§ RECORDS SHOWN
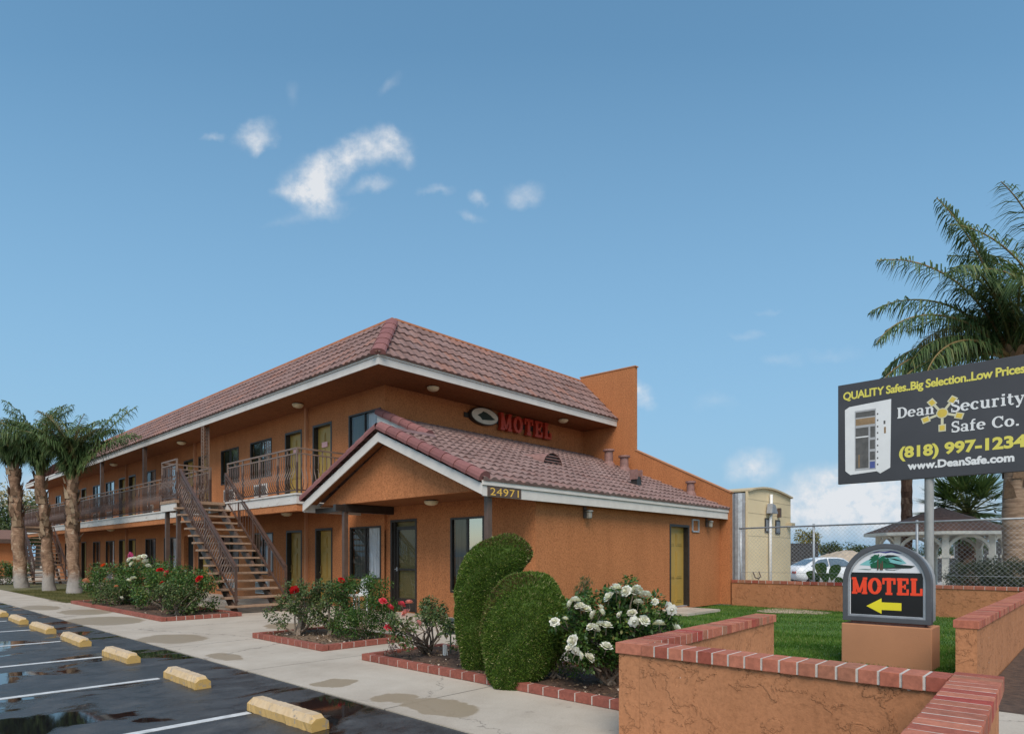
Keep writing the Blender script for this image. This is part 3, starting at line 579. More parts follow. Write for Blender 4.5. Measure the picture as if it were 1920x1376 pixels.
for lvl, L_ in ((1, up), (0, dn)):
    for i, (a, b, z0, z1, k) in enumerate(L_):
        if k == 'd':
            if lvl == 0 and i == 6:          # the open doorway beside the stair
                mb = MB(T); mb.box(a, b, .18, .195, z0, z1); mb.build('open_doorway', 'room_dark', motel); continue
            door(T, a, b, z0, z1, motel, 'door_mustard', -1 if i % 9 in (1, 2) else 1, notice=(lvl == 1 and i in (1, 2)), label='mustard door with a pink notice' if lvl == 1 and i in (1, 2) else None)
        else:
            near = i < 5
            window(T, a, b, z0, z1, motel, 'curtain_dark' if i else 'curtain_grey',
                   'curtain_white' if (lvl == 1 or i % 2 or i == 0) else 'curtain_grey', bright=(lvl == 1 and i >= 3))
            if not (lvl == 1 and i == 0) and not (lvl == 0 and i == 0):
                air_con(T, a + .25, a + 1.2, z0 - .66, z0 - .22, motel)
# end wall over the office roof, back and far walls, flat roof
mb = MB(FY(YW)); mb.box(XW + .002, XP, 0.002, .2, 2.2, 6.12); mb.build('wall', 'stucco', motel)
mb = MB(); mb.box(XW + .21, XP + .18, 53.3, 53.5, 0, 6.1).box(XP - .02, XP + .18, YW + .2, 53.3, 0, 7.9); mb.build('wall', 'stucco', motel)
mb = MB(); mb.box(XE + 1.66, XP + .1, YE + 1.66, 51.9, 7.75, 7.9); mb.build('flat_roof', 'grey_slat', motel)
# parapet with its stepped and sloping top
P5 = [(8.55, 0), (8.55, 3.46), (11.99, 5.17), (11.99, 8.07), (14.33, 8.12), (14.33, 0)]
mb = MB(); mb.prism(P5, lambda a, b, d: (XP + d, a, b), 0.0, .17); mb.build('parapet_wall', 'stucco', motel)
mb = MB()
for p, q in (((8.52, 3.47), (11.96, 5.18)), ((11.95, 8.085), (14.36, 8.135))):
    mb.bar((XP + .085, p[0], p[1]), (XP + .085, q[0], q[1]), .21, .035)
mb.build('parapet_cap', 'stucco_smooth', motel)
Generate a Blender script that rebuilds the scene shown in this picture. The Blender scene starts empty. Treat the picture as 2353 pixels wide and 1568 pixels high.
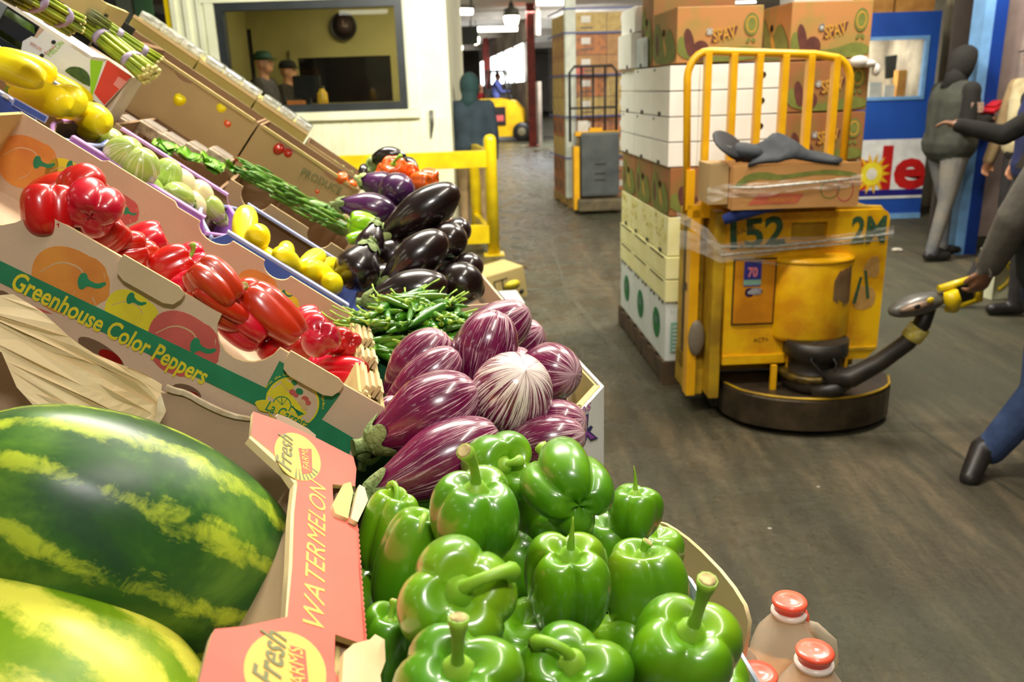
import bpy, bmesh, math, random
import numpy as np
from mathutils import Vector, Matrix, Quaternion
random.seed(7); rnd = random.Random(7)
scene = bpy.context.scene
COL = scene.collection
# ------------------------------------------------------------------ camera
FPX, CXP, CYP, CAMH = 1900., 1176.5, 784., 1.58
TILT = math.atan(580/FPX); ROLL = math.radians(1.8)
FWD = Vector((0, math.cos(TILT), -math.sin(TILT)))
_U0 = Vector((0, math.sin(TILT), math.cos(TILT))); _R0 = Vector((1, 0, 0))
RT = _R0*math.cos(ROLL) - _U0*math.sin(ROLL)
UP = _U0*math.cos(ROLL) + _R0*math.sin(ROLL)
CAM = Vector((0, 0, CAMH))
cd = bpy.data.cameras.new('camera'); cam = bpy.data.objects.new('camera', cd); COL.objects.link(cam)
cam.matrix_world = Matrix(((RT.x, UP.x, -FWD.x, 0), (RT.y, UP.y, -FWD.y, 0), (RT.z, UP.z, -FWD.z, CAMH), (0, 0, 0, 1)))
cd.sensor_width = 36; cd.lens = 36*FPX/2353.; cd.clip_start = .02; cd.clip_end = 200
cd.dof.use_dof = True; cd.dof.focus_distance = 1.0; cd.dof.aperture_fstop = 7.5
scene.camera = cam
# ------------------------------------------------------------------ light and exposure
scene.view_settings.view_transform = 'Standard'; scene.view_settings.look = 'None'
scene.view_settings.gamma = 1; scene.view_settings.use_curve_mapping = False
scene.view_settings.exposure = 0.35
wd = bpy.data.worlds.new('world'); scene.world = wd; wd.use_nodes = True
wd.node_tree.nodes['Background'].inputs[0].default_value = (.9, .92, 1, 1)
wd.node_tree.nodes['Background'].inputs[1].default_value = .35
def area(name, loc, target, size, size_y, power, col):
    l = bpy.data.lights.new(name, 'AREA'); l.shape = 'RECTANGLE'; l.size = size; l.size_y = size_y
    l.energy = power; l.color = col
    o = bpy.data.objects.new(name, l); COL.objects.link(o); o.location = loc
    d = Vector(target)-Vector(loc); o.rotation_euler = d.to_track_quat('-Z', 'Y').to_euler()
    return o
WARM = (1, .93, .80); COOL = (.93, .97, 1.0)
area('stall_lamp_light', (.25, -.35, 2.75), (0, .95, 1.1), .34, .20, 17, (1, .97, .92))
area('stall_tube_light', (-.3, 2.6, 3.2), (-.35, 1.5, 1.2), 1.6, .12, 95, WARM)
area('stall_tube_light', (.75, .9, 3.3), (0, 1.0, 1.1), 1.5, .12, 22, WARM)
area('added_ceiling_fill_light', (1.0, 15, 3.0), (1.0, 15, 3.7), 2.5, 2.5, 90, WARM)  # unseen up-facing area light, added to brighten the ceiling like pendant spill
area('hall_tube_light', (1.8, 3.4, 3.6), (1.6, 3.6, 0), 1.2, .3, 80, WARM)
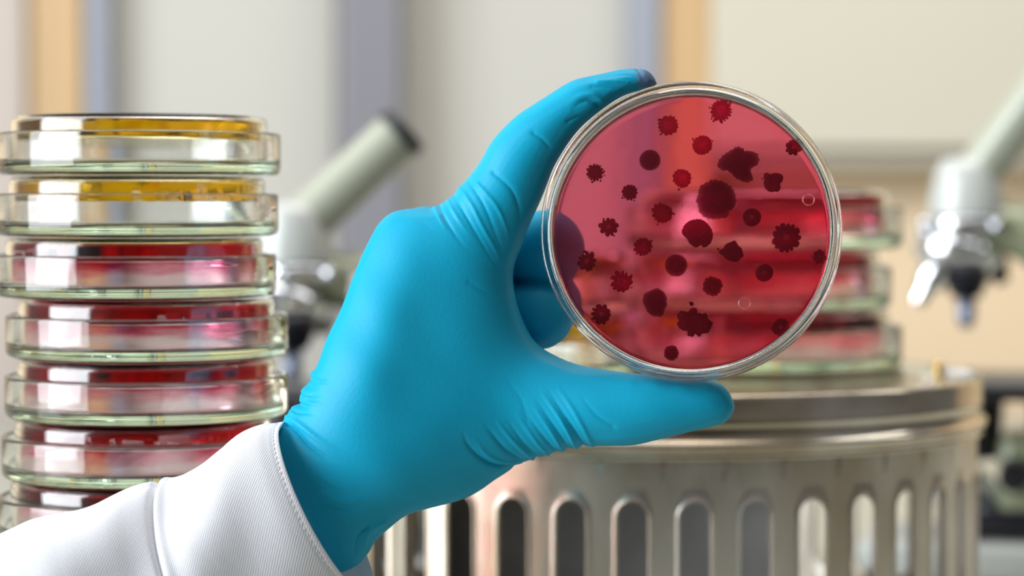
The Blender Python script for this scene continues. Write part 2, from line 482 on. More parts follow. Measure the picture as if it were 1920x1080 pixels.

§ WHAT IS ASKED
Repeat each record exactly as shown above, dropping all images.

§ EXERCISE OUTPUT
Keep writing the Blender script for this image. This is part 3, starting at line 579. More parts follow. Write for Blender 4.5. Measure the picture as if it were 1920x1376 pixels.
for lvl, L_ in ((1, up), (0, dn)):
    for i, (a, b, z0, z1, k) in enumerate(L_):
        if k == 'd':
            if lvl == 0 and i == 6:          # the open doorway beside the stair
                mb = MB(T); mb.box(a, b, .18, .195, z0, z1); mb.build('open_doorway', 'room_dark', motel); continue
            door(T, a, b, z0, z1, motel, 'door_mustard', -1 if i % 9 in (1, 2) else 1, notice=(lvl == 1 and i in (1, 2)), label='mustard door with a pink notice' if lvl == 1 and i in (1, 2) else None)
        else:
            near = i < 5
            window(T, a, b, z0, z1, motel, 'curtain_dark' if i else 'curtain_grey',
                   'curtain_white' if (lvl == 1 or i % 2 or i == 0) else 'curtain_grey', bright=(lvl == 1 and i >= 3))
            if not (lvl == 1 and i == 0) and not (lvl == 0 and i == 0):
                air_con(T, a + .25, a + 1.2, z0 - .66, z0 - .22, motel)
# end wall over the office roof, back and far walls, flat roof
mb = MB(FY(YW)); mb.box(XW + .002, XP, 0.002, .2, 2.2, 6.12); mb.build('wall', 'stucco', motel)
mb = MB(); mb.box(XW + .21, XP + .18, 53.3, 53.5, 0, 6.1).box(XP - .02, XP + .18, YW + .2, 53.3, 0, 7.9); mb.build('wall', 'stucco', motel)
mb = MB(); mb.box(XE + 1.66, XP + .1, YE + 1.66, 51.9, 7.75, 7.9); mb.build('flat_roof', 'grey_slat', motel)
# parapet with its stepped and sloping top
P5 = [(8.55, 0), (8.55, 3.46), (11.99, 5.17), (11.99, 8.07), (14.33, 8.12), (14.33, 0)]
mb = MB(); mb.prism(P5, lambda a, b, d: (XP + d, a, b), 0.0, .17); mb.build('parapet_wall', 'stucco', motel)
mb = MB()
for p, q in (((8.52, 3.47), (11.96, 5.18)), ((11.95, 8.085), (14.36, 8.135))):
    mb.bar((XP + .085, p[0], p[1]), (XP + .085, q[0], q[1]), .21, .035)
mb.build('parapet_cap', 'stucco_smooth', motel)
Generate a Blender script that rebuilds the scene shown in this picture. The Blender scene starts empty. Treat the picture as 2353 pixels wide and 1568 pixels high.
import bpy, bmesh, math, random
import numpy as np
from mathutils import Vector, Matrix, Quaternion
random.seed(7); rnd = random.Random(7)
scene = bpy.context.scene
COL = scene.collection
# ------------------------------------------------------------------ camera
FPX, CXP, CYP, CAMH = 1900., 1176.5, 784., 1.58
TILT = math.atan(580/FPX); ROLL = math.radians(1.8)
FWD = Vector((0, math.cos(TILT), -math.sin(TILT)))
_U0 = Vector((0, math.sin(TILT), math.cos(TILT))); _R0 = Vector((1, 0, 0))
RT = _R0*math.cos(ROLL) - _U0*math.sin(ROLL)
UP = _U0*math.cos(ROLL) + _R0*math.sin(ROLL)
CAM = Vector((0, 0, CAMH))
cd = bpy.data.cameras.new('camera'); cam = bpy.data.objects.new('camera', cd); COL.objects.link(cam)
cam.matrix_world = Matrix(((RT.x, UP.x, -FWD.x, 0), (RT.y, UP.y, -FWD.y, 0), (RT.z, UP.z, -FWD.z, CAMH), (0, 0, 0, 1)))
cd.sensor_width = 36; cd.lens = 36*FPX/2353.; cd.clip_start = .02; cd.clip_end = 200
cd.dof.use_dof = True; cd.dof.focus_distance = 1.0; cd.dof.aperture_fstop = 7.5
scene.camera = cam
# ------------------------------------------------------------------ light and exposure
scene.view_settings.view_transform = 'Standard'; scene.view_settings.look = 'None'
scene.view_settings.gamma = 1; scene.view_settings.use_curve_mapping = False
scene.view_settings.exposure = 0.35
wd = bpy.data.worlds.new('world'); scene.world = wd; wd.use_nodes = True
wd.node_tree.nodes['Background'].inputs[0].default_value = (.9, .92, 1, 1)
wd.node_tree.nodes['Background'].inputs[1].default_value = .35
def area(name, loc, target, size, size_y, power, col):
    l = bpy.data.lights.new(name, 'AREA'); l.shape = 'RECTANGLE'; l.size = size; l.size_y = size_y
    l.energy = power; l.color = col
    o = bpy.data.objects.new(name, l); COL.objects.link(o); o.location = loc
    d = Vector(target)-Vector(loc); o.rotation_euler = d.to_track_quat('-Z', 'Y').to_euler()
    return o
WARM = (1, .93, .80); COOL = (.93, .97, 1.0)
area('stall_lamp_light', (.25, -.35, 2.75), (0, .95, 1.1), .34, .20, 17, (1, .97, .92))
area('stall_tube_light', (-.3, 2.6, 3.2), (-.35, 1.5, 1.2), 1.6, .12, 95, WARM)
area('stall_tube_light', (.75, .9, 3.3), (0, 1.0, 1.1), 1.5, .12, 22, WARM)
area('added_ceiling_fill_light', (1.0, 15, 3.0), (1.0, 15, 3.7), 2.5, 2.5, 90, WARM)  # unseen up-facing area light, added to brighten the ceiling like pendant spill
area('hall_tube_light', (1.8, 3.4, 3.6), (1.6, 3.6, 0), 1.2, .3, 80, WARM)
The Blender Python script for this scene continues. Write part 2, from line 482 on. More parts follow. Measure the picture as if it were 1920x1080 pixels.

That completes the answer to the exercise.